◆ Do this ◆
Every line that contains "parts" counts once; give the total number of such lines, with no other words.

◆ Dataset excerpt ◆
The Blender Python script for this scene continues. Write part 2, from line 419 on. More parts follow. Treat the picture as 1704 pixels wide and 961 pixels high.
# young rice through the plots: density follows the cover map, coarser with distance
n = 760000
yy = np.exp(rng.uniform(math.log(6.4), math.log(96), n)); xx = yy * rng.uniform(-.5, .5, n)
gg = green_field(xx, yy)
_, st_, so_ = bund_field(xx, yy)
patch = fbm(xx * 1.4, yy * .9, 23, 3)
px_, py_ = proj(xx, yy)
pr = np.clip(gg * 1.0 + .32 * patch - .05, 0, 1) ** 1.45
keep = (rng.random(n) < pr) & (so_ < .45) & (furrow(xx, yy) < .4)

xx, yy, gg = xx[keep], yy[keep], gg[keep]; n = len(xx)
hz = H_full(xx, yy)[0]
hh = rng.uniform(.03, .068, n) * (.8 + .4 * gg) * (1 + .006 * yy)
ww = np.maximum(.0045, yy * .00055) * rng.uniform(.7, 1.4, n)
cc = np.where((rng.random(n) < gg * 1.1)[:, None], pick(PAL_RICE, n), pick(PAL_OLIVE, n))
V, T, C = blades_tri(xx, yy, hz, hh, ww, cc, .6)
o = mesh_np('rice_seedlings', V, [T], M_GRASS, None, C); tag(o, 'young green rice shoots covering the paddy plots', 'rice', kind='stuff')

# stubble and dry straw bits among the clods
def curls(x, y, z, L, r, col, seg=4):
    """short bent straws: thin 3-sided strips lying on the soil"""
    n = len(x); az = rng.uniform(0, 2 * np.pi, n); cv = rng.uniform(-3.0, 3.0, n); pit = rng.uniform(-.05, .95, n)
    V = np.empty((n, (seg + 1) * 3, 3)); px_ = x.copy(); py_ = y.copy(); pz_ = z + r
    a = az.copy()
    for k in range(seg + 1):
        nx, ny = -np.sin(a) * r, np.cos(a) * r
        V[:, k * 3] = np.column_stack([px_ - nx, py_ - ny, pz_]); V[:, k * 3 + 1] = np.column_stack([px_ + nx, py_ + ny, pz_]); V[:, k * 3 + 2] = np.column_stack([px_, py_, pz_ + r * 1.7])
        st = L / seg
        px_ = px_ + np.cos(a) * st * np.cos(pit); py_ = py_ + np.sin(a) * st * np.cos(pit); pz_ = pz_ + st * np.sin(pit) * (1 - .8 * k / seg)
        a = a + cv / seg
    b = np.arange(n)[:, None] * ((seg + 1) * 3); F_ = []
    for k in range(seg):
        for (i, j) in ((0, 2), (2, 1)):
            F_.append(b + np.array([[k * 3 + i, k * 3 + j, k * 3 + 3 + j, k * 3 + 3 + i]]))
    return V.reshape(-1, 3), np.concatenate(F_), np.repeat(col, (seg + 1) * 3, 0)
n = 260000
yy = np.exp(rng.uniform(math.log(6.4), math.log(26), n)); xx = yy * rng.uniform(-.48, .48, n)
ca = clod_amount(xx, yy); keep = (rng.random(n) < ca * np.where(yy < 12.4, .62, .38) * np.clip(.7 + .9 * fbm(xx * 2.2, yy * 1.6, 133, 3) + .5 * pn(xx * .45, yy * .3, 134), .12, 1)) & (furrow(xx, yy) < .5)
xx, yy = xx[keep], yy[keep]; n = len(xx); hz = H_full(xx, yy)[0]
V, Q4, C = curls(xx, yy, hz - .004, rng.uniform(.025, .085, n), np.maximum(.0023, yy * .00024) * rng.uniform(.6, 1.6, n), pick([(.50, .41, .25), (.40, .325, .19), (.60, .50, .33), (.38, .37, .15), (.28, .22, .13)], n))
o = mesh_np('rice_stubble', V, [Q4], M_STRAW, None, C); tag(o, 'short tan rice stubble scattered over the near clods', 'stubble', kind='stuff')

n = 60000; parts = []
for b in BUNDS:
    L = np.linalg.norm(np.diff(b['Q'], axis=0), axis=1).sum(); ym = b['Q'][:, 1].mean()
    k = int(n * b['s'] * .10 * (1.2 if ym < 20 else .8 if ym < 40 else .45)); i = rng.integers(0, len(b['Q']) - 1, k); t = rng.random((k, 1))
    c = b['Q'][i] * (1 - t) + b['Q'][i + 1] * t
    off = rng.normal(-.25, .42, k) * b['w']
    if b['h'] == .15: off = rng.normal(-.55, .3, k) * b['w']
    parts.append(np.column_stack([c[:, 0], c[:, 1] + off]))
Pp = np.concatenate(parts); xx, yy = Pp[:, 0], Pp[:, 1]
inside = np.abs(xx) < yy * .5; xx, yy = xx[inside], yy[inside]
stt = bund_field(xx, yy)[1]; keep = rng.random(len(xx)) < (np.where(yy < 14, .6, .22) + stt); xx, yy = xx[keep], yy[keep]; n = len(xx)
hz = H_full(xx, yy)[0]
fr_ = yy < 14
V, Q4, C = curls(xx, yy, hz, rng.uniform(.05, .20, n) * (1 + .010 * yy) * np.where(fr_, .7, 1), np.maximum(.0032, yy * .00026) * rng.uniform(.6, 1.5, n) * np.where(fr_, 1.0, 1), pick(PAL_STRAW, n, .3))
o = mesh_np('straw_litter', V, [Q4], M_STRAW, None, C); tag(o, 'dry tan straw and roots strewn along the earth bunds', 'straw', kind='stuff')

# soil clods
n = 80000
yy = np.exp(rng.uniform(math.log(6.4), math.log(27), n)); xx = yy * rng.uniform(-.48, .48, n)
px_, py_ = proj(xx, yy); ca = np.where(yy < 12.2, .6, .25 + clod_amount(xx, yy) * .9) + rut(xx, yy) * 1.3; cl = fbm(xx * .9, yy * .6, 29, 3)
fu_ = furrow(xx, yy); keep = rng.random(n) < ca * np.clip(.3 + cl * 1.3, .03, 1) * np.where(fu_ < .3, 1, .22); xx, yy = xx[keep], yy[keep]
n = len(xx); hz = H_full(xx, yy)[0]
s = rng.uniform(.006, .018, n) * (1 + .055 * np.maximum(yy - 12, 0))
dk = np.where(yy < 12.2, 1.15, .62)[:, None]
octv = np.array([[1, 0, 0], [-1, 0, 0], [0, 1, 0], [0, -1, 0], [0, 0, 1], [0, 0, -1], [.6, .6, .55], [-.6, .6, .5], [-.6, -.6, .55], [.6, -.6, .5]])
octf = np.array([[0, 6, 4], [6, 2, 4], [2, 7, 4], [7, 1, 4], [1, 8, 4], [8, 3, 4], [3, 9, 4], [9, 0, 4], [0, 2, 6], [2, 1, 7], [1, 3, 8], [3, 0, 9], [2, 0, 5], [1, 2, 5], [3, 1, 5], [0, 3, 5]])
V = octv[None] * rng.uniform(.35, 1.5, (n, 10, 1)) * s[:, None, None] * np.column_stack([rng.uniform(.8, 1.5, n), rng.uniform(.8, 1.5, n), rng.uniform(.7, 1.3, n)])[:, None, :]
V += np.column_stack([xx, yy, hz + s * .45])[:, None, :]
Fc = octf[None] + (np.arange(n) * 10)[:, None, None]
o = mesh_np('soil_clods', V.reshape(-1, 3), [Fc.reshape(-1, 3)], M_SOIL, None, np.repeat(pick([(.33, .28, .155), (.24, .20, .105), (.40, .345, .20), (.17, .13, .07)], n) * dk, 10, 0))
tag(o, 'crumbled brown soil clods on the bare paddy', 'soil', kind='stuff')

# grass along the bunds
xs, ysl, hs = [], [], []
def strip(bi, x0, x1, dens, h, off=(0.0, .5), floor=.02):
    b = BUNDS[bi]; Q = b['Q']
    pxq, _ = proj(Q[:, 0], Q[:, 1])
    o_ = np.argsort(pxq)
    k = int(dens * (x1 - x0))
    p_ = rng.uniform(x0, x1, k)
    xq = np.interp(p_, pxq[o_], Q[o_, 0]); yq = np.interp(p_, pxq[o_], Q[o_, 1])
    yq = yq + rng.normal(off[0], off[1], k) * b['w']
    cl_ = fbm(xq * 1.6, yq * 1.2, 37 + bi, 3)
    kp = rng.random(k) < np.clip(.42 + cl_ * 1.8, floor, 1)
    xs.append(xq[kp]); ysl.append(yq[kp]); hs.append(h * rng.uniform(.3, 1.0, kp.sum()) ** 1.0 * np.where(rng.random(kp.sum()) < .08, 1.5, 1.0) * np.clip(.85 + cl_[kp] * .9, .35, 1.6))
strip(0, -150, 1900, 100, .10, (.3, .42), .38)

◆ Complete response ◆
4